START
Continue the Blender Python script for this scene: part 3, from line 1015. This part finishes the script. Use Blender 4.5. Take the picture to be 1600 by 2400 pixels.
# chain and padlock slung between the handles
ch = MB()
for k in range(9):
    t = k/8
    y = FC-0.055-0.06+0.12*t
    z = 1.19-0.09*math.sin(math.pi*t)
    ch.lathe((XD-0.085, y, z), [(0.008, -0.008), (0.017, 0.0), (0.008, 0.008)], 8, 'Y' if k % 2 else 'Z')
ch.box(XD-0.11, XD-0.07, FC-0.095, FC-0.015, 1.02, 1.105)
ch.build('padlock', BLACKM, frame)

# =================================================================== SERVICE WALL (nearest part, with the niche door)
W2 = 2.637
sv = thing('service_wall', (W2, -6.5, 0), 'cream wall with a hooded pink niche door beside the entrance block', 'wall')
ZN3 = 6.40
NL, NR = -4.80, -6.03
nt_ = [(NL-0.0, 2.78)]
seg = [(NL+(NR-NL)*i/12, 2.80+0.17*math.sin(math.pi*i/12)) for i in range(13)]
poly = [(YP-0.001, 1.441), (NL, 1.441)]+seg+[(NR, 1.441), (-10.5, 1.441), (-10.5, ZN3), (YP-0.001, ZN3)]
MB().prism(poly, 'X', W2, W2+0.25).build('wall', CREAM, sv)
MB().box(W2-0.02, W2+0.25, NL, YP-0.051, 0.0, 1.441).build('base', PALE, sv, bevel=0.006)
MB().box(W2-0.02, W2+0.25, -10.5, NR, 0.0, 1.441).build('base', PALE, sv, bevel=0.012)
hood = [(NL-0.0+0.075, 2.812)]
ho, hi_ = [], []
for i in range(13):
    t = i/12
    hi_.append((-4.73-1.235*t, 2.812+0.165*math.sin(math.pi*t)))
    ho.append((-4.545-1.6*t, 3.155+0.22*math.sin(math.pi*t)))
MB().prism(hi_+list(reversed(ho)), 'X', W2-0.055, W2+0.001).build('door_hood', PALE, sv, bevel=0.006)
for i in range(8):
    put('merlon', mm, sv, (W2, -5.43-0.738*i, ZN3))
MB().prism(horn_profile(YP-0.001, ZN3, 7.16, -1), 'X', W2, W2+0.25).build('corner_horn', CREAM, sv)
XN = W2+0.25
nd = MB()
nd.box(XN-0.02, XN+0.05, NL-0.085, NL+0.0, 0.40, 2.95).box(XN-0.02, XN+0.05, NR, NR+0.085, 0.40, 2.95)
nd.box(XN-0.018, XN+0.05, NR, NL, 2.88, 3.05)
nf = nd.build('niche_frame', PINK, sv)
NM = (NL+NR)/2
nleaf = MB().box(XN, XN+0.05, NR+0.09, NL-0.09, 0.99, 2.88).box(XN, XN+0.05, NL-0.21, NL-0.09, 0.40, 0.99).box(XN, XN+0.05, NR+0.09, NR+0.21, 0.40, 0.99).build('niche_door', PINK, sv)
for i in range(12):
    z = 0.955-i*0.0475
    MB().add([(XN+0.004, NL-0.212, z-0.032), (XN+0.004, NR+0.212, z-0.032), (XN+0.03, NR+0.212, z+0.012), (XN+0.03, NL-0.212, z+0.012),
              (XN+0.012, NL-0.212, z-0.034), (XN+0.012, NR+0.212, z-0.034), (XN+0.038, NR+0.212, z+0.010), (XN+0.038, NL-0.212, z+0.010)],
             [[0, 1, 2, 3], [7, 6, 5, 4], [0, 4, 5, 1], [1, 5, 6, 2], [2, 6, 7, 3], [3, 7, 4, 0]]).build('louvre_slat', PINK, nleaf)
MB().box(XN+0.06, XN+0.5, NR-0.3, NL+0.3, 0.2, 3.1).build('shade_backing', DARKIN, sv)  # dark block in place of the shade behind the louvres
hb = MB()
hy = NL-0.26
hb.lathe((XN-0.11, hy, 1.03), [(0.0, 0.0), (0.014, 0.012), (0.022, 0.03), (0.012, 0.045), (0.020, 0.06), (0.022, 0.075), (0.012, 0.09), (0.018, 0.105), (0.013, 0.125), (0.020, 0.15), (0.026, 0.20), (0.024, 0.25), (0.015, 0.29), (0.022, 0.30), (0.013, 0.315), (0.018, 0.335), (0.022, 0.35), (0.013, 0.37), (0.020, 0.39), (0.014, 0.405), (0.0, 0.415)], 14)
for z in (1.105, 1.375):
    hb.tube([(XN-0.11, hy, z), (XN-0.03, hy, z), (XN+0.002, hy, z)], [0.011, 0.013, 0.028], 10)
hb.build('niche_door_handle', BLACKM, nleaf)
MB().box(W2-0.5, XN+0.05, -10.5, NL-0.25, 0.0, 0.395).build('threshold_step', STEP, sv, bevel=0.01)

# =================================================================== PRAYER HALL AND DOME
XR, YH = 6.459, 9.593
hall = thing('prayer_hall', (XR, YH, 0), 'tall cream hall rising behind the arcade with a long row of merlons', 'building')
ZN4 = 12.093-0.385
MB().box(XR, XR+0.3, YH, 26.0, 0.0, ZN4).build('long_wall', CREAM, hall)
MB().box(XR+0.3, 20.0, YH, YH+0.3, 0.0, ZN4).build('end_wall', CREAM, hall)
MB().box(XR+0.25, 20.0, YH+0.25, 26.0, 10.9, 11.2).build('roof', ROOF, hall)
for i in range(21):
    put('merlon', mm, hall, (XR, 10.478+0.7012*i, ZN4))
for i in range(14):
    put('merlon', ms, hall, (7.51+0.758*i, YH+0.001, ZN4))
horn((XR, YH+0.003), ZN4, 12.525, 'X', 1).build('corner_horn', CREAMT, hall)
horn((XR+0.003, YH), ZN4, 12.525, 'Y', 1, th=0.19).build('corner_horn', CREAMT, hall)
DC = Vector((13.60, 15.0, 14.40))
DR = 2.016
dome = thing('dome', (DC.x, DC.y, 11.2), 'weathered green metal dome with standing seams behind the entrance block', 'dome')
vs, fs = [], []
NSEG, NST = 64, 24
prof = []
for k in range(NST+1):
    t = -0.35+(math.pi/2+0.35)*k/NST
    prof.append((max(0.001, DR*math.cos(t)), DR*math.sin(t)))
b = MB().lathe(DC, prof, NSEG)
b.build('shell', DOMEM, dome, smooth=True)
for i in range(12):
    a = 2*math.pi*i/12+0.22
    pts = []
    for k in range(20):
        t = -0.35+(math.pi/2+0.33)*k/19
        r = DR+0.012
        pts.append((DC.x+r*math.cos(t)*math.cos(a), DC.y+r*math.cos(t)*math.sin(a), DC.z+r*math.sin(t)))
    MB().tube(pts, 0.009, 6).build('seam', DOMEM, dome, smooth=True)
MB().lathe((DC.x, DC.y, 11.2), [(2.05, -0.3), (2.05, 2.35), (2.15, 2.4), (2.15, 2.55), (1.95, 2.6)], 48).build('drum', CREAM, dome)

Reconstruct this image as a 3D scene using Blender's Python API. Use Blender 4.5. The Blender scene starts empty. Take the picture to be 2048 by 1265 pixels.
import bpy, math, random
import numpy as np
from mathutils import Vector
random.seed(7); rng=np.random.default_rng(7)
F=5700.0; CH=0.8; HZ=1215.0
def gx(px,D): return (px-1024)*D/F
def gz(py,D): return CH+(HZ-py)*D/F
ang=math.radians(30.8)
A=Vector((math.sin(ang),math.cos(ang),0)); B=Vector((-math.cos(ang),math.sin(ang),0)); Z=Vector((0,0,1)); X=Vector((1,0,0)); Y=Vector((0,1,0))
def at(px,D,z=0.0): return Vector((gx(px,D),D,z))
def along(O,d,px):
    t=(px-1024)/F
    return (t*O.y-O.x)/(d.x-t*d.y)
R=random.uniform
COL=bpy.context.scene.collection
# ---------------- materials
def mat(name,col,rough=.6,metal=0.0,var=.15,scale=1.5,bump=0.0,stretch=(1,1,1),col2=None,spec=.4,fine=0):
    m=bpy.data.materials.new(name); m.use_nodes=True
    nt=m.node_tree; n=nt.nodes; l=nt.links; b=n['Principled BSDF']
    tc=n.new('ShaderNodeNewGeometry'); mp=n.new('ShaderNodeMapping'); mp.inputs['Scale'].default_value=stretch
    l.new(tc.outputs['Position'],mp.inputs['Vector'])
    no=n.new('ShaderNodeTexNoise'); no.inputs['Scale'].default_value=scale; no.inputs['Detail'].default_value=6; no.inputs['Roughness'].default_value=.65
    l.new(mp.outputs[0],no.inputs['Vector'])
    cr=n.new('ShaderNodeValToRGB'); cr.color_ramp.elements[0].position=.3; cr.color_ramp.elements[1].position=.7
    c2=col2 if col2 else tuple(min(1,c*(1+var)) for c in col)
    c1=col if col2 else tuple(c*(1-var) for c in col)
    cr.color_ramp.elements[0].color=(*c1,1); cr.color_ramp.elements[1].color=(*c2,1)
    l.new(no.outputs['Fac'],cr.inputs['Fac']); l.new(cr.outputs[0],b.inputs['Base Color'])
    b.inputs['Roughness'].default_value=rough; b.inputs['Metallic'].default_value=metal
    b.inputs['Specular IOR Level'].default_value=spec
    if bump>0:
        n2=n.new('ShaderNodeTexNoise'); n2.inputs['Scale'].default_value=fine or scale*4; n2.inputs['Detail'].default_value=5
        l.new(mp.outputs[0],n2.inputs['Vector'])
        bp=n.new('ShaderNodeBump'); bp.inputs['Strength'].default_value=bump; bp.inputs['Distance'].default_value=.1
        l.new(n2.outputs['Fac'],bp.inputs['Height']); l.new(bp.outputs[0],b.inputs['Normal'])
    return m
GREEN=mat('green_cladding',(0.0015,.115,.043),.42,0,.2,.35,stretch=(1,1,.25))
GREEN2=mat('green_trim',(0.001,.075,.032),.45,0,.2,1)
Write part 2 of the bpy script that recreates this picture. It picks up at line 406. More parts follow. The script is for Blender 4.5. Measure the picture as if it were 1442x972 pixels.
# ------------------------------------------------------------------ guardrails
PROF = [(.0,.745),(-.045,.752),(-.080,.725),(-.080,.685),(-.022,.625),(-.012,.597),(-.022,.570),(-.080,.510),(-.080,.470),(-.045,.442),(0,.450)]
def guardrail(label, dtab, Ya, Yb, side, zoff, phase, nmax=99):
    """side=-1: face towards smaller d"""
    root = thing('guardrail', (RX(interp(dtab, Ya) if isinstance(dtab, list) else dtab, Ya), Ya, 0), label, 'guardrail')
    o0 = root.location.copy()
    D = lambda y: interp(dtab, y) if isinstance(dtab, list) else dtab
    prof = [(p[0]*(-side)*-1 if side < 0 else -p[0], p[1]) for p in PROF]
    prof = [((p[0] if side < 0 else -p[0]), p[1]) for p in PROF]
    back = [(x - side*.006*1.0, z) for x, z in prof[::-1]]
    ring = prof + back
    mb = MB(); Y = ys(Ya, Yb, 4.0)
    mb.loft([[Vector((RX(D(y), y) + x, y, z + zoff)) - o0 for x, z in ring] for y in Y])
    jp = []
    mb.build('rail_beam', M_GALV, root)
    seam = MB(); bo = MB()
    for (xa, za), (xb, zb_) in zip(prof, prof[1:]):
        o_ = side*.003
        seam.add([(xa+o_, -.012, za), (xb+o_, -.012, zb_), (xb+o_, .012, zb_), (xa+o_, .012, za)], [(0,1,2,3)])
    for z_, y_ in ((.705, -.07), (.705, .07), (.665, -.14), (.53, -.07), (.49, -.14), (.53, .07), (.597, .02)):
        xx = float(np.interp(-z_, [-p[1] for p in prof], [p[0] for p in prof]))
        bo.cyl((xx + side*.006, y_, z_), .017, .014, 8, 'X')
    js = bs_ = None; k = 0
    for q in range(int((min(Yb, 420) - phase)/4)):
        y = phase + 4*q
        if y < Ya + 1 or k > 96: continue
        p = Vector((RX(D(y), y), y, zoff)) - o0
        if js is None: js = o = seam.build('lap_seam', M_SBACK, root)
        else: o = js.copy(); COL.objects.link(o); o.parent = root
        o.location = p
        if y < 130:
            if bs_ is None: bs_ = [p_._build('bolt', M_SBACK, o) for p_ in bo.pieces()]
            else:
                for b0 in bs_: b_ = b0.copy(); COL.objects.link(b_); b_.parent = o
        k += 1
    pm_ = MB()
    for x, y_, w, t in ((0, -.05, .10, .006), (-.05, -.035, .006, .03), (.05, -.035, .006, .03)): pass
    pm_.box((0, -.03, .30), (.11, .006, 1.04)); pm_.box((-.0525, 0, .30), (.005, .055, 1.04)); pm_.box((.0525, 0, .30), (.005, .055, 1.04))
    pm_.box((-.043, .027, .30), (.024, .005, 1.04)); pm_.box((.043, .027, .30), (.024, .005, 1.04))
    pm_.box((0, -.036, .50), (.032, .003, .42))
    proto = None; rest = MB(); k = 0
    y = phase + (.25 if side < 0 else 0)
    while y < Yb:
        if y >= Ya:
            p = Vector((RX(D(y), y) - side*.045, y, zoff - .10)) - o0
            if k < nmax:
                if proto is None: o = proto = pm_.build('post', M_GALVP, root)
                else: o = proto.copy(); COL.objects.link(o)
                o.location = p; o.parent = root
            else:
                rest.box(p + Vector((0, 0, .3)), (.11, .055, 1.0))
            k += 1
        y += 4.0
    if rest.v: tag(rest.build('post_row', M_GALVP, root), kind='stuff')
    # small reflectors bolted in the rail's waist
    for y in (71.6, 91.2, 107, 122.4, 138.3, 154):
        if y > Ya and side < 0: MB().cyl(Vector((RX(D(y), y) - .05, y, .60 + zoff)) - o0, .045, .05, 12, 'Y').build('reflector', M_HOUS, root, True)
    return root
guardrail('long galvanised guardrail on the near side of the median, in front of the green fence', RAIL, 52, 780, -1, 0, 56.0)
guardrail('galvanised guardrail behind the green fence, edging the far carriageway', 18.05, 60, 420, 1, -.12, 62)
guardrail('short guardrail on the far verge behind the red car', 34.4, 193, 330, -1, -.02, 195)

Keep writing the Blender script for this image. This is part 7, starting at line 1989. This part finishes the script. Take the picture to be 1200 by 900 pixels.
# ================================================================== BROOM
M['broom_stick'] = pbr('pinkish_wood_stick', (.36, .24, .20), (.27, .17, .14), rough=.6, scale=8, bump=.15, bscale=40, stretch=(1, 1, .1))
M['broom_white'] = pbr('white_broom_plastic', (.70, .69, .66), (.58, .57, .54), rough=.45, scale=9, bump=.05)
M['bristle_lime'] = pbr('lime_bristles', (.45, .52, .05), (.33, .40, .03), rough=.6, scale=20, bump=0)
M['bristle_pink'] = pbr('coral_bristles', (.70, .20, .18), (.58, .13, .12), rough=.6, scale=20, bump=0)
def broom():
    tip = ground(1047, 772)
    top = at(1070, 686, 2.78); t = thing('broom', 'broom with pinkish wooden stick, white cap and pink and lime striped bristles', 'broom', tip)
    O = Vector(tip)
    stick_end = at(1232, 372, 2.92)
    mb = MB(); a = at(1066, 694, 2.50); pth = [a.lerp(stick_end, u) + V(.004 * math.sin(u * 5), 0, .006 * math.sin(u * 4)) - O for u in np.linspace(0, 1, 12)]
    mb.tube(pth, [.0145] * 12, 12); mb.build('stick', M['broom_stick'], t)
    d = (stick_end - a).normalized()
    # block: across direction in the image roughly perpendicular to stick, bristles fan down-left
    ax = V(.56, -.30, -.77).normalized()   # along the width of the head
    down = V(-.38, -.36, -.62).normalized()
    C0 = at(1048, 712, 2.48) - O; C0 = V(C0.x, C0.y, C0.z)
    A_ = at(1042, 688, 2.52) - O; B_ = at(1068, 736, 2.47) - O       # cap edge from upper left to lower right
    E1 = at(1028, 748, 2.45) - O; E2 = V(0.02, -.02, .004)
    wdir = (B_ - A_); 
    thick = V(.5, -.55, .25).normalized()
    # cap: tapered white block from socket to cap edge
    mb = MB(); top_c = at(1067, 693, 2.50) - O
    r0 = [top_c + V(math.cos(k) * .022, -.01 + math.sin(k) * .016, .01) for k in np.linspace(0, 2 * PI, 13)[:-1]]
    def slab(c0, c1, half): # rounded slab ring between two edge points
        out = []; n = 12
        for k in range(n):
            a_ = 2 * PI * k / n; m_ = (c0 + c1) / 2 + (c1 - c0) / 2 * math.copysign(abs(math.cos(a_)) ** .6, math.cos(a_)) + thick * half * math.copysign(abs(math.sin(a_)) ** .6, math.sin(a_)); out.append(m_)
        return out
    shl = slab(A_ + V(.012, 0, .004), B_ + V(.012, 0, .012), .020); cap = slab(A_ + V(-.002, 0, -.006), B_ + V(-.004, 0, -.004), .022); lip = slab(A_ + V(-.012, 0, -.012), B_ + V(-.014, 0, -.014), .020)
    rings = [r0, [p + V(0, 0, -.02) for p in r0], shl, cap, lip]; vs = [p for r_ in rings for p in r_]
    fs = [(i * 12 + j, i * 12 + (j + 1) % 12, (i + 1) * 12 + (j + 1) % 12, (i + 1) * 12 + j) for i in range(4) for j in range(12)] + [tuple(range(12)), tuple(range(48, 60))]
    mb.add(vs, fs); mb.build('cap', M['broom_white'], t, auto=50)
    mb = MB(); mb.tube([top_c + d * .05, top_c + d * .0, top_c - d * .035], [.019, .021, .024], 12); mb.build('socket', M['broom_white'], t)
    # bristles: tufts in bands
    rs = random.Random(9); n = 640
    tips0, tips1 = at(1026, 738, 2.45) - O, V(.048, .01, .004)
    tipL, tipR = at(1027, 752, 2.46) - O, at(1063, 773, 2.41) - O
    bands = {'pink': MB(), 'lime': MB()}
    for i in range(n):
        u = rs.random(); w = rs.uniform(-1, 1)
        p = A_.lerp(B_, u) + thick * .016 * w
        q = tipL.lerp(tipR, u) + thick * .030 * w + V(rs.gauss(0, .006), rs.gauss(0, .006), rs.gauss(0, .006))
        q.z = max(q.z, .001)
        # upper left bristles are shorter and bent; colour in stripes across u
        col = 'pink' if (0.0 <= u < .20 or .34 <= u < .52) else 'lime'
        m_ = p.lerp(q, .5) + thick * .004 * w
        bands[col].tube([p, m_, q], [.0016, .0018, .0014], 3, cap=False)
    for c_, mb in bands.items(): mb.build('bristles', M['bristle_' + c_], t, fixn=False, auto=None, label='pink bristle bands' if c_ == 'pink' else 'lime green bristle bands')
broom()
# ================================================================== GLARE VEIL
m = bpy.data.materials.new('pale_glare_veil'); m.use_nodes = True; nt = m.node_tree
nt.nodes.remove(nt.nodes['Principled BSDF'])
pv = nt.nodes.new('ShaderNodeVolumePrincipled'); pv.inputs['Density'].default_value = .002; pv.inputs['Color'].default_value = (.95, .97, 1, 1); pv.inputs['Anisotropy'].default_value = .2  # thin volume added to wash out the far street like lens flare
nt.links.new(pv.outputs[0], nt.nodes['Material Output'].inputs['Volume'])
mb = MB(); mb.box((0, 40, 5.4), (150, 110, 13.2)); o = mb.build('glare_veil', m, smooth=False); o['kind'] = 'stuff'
END
*WORK INSTRUCTIONS:*
Starting at the first line of the listing, retype every line up to and including the one with "ch.build('padlock', BLACKM, frame)".

*TASK OUTPUT:*
Continue the Blender Python script for this scene: part 3, from line 1015. This part finishes the script. Use Blender 4.5. Take the picture to be 1600 by 2400 pixels.
# chain and padlock slung between the handles
ch = MB()
for k in range(9):
    t = k/8
    y = FC-0.055-0.06+0.12*t
    z = 1.19-0.09*math.sin(math.pi*t)
    ch.lathe((XD-0.085, y, z), [(0.008, -0.008), (0.017, 0.0), (0.008, 0.008)], 8, 'Y' if k % 2 else 'Z')
ch.box(XD-0.11, XD-0.07, FC-0.095, FC-0.015, 1.02, 1.105)
ch.build('padlock', BLACKM, frame)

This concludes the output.